Camino a la casa reflexioné de mi primer experimento social fallido. Evidentemente al que le faltaba socializar más en estas situaciones era a mí. ¿Cuántos niños/adolescentes/adultos así le tocarán a mi hija en su vida? ¿Cómo evitar que sea víctima de bullying sin convertirla a ella en la victimaria? Además y en mi afán de defenderla, ¿no le haré más daño si me convierto en un “helicopter parent” que la envuelva siempre en una burbuja?

Unas semanas después del incidente conocido como “la guerra de las pelotas”, fui a la escuela de mi hija a un evento organizado para los papás de nuevo ingreso. Hicimos algunas actividades en grupo de las que no soy muy entusiasta pero que me ayudaron a conocer a los padres de los compañeros de Camila. Y si bien es cierto que me falta convivir más con ellos, admito que me dejaron una muy buena primera impresión.

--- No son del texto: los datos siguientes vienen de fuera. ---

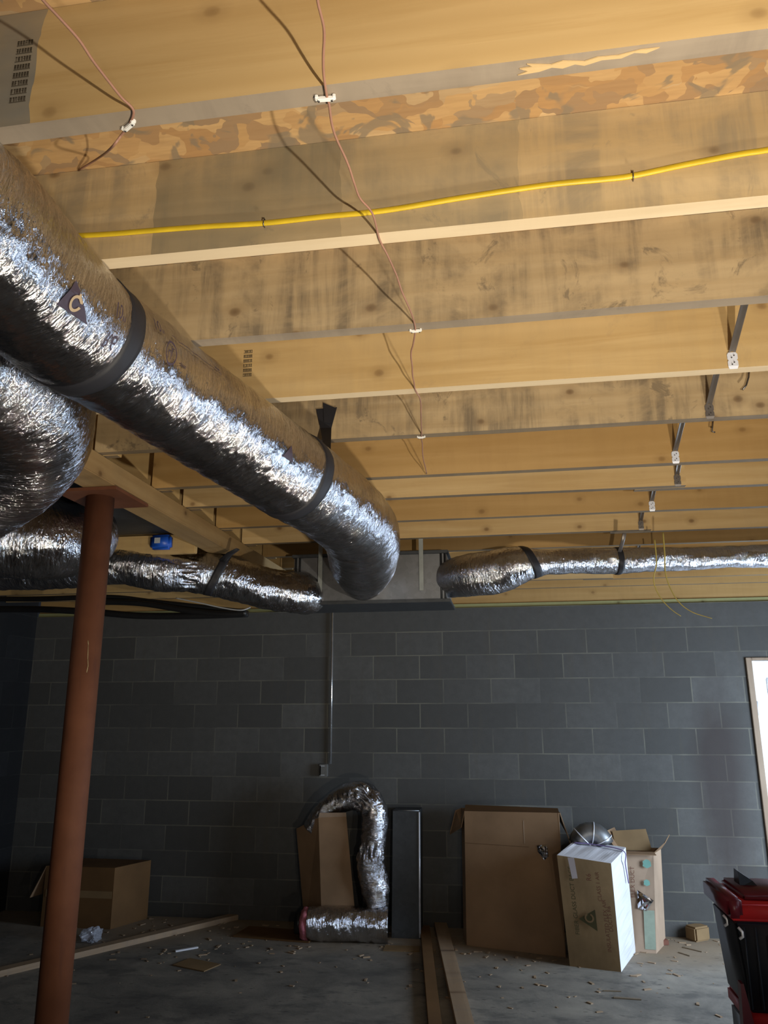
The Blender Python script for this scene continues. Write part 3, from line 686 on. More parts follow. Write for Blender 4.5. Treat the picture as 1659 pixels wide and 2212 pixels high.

Lo anterior me confortó ya que los hijos (al menos de niños) son un reflejo de sus padres y eso es razón suficiente para animarme a tratar mi desidionitis socializadora crónica. Querer conocerlos desempolvó mis abandonadas ganas por socializar. Bienvenida esta nueva (y espero corta) etapa de silencios, risas nerviosas y pláticas del clima. Todo sea en beneficio de la pulga.